31 Desember 2014
Malam tahun baru. Di Amerika Serikat. Lagi liburan
semester.
Kebanyakan kawanku di
Indonesia mungkin mengira aku tengah menikmati pesta kembang api, tiup
terompet, berdesak-desakan dengan ratusan ribu orang yang tumpah di jalanan New
York, atau setidaknya Chicago.
No..no..no! Tahun
baruanku diisi dengan meringkuk di sudut sofa sambil baca timeline fesbuk!
Sangat jauuuuuh dari keramaian dan kebisingan. Kawan lamaku di Semarang tidak
percaya saat kubilang bahwa bahkan desa paling terisolir di Semarang pun jauh
lebih ramai dibandingkan dengan tempatku sekarang. Bukan hiperbolis, memang
demikian kenyataannya. Penduduk di kota kecilku ini sebagian besar adalah
mahasiswa yang langsung kabur ngacir saat bendera bernama liburan dikibarkan.
Lalu, kenapa aku hanya
meringkuk sambil jilat-jilat mangkuk?
Ya..karena aku sedang
mengadakan ritual pengumpulan energi. Malam ini aku usahakan tidur
sepuas-puasnya dan makan sekenyang-kenyangnya agar besok siap tempur melawan
kebosanan.
Yup! Besok aku akan
keliling 8 kota di Amerika Serikat dalam seminggu! 1 tas gunung yang sudah
membubul tinggi dan 1 backpack pollo classic yang terlihat gendut sudah duduk
manis minta digendong kemana-mana. Jadi inget Mbah S***p. Seminggu nanti, kedua
tas itu akan melekat erat di punggung kami.
Wahai Benua Columbus
Copernicus Amerika….tunggu kedatanganku!!!

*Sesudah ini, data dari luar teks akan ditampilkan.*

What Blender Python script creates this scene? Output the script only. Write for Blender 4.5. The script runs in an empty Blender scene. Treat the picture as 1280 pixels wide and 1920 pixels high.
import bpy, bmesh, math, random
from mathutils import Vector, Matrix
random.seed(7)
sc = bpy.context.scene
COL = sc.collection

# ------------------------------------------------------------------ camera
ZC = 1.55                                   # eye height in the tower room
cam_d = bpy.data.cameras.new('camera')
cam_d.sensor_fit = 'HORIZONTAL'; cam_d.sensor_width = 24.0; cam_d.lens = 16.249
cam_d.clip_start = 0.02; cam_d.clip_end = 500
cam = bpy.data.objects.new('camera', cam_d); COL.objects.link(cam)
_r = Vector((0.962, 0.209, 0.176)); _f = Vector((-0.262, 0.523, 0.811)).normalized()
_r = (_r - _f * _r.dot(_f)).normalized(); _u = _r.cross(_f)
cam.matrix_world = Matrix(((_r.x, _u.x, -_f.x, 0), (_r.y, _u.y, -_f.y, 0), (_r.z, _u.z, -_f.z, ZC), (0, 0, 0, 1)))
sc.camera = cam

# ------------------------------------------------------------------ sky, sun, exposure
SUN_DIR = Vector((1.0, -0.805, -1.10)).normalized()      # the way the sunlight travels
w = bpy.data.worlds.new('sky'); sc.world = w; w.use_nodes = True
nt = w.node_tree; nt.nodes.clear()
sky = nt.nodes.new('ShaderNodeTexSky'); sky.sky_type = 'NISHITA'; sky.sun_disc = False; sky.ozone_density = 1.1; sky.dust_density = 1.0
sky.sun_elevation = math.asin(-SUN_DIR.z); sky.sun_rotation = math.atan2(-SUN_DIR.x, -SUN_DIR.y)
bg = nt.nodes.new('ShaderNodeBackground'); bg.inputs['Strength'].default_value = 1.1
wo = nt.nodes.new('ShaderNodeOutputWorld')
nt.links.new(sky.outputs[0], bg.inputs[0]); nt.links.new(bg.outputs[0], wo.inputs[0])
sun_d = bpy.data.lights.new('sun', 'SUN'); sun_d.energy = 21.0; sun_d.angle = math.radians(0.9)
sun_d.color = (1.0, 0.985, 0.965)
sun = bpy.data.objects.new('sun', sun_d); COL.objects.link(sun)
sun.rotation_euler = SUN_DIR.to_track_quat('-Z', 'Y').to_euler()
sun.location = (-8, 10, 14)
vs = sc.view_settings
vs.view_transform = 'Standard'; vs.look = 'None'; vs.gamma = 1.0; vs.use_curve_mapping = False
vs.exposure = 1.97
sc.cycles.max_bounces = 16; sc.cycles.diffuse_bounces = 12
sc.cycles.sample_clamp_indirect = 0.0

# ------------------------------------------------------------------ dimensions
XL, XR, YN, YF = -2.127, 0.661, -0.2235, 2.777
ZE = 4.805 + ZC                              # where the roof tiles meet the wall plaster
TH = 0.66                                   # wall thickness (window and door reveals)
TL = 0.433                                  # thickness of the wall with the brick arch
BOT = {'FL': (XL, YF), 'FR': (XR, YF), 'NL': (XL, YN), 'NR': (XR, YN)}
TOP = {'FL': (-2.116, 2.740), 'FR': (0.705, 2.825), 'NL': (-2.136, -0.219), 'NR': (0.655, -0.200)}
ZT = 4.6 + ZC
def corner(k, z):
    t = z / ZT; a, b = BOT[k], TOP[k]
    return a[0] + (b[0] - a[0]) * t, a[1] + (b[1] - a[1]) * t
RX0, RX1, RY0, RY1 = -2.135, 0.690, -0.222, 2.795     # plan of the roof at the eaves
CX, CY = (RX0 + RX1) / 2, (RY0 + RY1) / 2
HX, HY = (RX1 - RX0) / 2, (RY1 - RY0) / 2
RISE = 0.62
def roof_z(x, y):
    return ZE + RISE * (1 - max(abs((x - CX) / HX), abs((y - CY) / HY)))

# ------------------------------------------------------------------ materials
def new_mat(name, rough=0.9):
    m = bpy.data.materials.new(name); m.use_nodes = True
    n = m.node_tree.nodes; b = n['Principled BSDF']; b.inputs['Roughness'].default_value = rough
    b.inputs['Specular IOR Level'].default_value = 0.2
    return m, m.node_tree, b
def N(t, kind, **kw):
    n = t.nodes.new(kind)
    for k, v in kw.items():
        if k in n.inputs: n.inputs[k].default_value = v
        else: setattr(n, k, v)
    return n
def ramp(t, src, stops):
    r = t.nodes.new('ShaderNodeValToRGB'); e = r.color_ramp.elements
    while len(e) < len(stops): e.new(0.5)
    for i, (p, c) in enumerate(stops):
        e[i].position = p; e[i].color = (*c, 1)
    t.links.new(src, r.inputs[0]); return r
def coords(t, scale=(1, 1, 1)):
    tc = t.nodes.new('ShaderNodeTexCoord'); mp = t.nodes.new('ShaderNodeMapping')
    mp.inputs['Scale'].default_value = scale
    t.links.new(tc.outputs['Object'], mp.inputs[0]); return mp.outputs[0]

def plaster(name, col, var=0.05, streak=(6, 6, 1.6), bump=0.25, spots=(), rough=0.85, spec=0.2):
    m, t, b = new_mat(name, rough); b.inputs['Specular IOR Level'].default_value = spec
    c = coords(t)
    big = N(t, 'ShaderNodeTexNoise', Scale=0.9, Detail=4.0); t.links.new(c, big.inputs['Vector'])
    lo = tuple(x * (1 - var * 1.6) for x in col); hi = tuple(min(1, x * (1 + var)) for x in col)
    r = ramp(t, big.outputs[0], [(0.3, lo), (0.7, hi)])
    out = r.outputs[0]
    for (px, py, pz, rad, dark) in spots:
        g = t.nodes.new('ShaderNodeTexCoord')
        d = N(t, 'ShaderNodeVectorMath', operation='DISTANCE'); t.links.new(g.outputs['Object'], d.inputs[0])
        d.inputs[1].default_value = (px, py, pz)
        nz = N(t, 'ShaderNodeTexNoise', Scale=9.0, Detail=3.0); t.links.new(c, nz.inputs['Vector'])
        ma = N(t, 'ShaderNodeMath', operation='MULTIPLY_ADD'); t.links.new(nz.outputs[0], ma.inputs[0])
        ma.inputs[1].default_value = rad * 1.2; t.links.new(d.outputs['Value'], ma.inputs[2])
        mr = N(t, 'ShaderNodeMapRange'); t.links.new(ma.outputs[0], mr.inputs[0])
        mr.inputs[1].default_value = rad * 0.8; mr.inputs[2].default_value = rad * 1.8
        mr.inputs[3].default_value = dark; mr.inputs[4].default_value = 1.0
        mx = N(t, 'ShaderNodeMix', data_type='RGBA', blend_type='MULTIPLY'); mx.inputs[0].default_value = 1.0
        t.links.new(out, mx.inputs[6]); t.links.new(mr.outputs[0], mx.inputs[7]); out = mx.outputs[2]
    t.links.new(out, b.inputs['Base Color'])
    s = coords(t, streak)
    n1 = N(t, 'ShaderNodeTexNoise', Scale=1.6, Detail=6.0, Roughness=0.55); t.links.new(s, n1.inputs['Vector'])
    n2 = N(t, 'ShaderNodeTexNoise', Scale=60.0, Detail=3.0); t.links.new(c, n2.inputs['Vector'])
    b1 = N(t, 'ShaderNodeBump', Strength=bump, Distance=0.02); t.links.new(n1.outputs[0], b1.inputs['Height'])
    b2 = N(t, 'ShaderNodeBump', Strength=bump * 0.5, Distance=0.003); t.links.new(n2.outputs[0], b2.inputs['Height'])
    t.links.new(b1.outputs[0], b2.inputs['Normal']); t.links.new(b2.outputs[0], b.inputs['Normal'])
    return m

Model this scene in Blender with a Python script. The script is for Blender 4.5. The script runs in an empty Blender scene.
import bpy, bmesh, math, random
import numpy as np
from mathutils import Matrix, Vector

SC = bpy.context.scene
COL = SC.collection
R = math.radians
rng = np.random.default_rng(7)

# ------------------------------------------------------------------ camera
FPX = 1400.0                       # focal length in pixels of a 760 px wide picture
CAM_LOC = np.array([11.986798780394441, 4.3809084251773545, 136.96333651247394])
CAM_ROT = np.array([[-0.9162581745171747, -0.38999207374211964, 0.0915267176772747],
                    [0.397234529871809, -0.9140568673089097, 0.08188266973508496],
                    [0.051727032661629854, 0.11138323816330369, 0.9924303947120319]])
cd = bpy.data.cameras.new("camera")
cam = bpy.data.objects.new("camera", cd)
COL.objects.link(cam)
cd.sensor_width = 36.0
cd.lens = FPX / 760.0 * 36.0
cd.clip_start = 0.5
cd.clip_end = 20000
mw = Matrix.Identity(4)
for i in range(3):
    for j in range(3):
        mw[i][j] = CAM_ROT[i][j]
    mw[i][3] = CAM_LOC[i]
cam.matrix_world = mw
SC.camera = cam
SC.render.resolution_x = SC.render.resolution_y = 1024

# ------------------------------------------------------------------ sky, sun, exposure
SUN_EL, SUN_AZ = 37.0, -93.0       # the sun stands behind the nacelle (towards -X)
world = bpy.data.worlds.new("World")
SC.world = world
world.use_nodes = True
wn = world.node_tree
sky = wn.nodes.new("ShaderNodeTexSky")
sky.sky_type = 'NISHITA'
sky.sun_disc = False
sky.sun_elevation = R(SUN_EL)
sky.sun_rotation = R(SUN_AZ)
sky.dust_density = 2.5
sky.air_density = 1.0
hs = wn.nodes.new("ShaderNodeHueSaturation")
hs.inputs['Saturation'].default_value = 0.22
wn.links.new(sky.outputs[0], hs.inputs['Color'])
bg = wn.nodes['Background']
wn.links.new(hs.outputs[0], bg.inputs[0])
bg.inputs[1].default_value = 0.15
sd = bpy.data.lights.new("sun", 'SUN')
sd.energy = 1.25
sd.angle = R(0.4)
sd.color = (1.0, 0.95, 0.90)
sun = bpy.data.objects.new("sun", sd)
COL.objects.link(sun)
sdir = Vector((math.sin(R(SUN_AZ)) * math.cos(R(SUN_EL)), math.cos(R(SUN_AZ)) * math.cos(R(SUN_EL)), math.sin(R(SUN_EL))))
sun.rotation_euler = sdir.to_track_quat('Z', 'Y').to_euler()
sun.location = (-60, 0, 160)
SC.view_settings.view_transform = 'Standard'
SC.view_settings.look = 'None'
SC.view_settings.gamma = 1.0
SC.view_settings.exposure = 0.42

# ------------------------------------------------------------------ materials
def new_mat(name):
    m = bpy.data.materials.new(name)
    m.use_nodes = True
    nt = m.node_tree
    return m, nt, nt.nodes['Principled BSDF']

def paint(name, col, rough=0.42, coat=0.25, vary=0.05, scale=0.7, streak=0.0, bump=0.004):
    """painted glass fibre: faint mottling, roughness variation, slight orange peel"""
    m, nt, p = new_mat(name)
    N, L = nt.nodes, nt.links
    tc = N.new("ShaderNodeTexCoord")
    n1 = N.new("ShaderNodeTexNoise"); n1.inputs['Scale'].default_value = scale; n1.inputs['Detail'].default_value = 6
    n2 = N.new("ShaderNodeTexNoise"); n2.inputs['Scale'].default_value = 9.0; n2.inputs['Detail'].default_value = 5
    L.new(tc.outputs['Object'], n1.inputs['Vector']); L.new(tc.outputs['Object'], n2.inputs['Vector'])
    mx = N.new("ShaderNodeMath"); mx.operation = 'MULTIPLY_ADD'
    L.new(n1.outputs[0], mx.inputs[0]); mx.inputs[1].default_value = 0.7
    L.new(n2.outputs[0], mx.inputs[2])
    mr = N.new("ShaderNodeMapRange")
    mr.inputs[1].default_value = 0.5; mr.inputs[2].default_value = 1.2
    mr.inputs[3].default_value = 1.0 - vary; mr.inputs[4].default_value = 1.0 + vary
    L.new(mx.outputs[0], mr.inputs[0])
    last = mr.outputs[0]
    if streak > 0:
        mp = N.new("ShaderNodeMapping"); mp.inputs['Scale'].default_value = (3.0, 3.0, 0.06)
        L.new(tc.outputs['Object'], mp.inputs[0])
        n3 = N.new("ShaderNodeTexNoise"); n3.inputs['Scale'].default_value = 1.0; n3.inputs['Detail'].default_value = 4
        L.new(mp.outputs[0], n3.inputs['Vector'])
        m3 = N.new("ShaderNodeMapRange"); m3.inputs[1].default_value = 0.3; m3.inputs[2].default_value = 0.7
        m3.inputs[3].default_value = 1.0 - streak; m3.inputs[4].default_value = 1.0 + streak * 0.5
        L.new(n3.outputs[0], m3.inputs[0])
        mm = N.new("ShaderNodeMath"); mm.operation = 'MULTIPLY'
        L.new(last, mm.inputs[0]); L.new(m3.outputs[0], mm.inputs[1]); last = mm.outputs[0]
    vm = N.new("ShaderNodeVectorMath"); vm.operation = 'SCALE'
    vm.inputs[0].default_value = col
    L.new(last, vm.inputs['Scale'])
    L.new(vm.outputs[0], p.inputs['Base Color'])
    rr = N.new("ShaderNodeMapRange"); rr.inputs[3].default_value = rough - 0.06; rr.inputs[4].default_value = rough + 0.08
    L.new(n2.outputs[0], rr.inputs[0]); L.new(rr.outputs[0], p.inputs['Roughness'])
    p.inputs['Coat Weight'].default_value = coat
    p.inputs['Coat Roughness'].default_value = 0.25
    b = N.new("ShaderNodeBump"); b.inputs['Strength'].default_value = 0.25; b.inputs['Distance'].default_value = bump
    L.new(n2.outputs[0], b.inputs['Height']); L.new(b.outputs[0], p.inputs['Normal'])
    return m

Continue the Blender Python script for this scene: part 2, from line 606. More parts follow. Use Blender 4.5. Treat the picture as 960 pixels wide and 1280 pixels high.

Mt Pleasant, Michigan, 1 Januari 2015
Beruntung kami sudah
packing sejak kemarin. Pagi ini sebelum berangkat, aku memasak 6 butir telur
mata sapi sementara suami tampak heboh kasrak-kusruk dengan penggorengan. Ku
akui, dalam hal memasak nasi goreng, suamiku jauh lebih unggul. Itu karena ia
bisa menemukan rasio yang tepat antara level keempukan nasi dengan ketebalan
terasi. Untuk menghemat pengeluaran, aku bertekad untuk membawa bekal,
setidaknya bisa mengurangi resiko jajan gorengan sembarangan di jalan. Setelah
semua masak-masak dan beres-beres apartemen berakhir, aku mengguyur badan agak
lebih lama(yang biasanya mandi cuma 4 menit sekarang menjadi 4 menit lebih 20
detik), mengingat kemungkinan akan bisa bertemu bak mandi kembali sekitar 4
hari yang akan datang.
Tapi lihatlah suamiku….aih…tampak
gagah sekali lelaki ini…Tas gunung merk Teton ini tingginya hampir melebihi
kepala suamiku saat dipanggulnya. Ia juga melampirkan tas kamera Nikon super
baru yang baru saja kami beli kemarin. Bahkan bau ‘baru’nya bisa tercium dari
radius seratus meter andai saja bau nasi goreng terasi ini tidak menghalangi. Bagai
pasukan perang yang sudah dilengkapi seribu amunisi, kami keluar rumah,
melangkah maju sambil berteriak kencang. “Petualangan…Kami dataaaaaang!!!!”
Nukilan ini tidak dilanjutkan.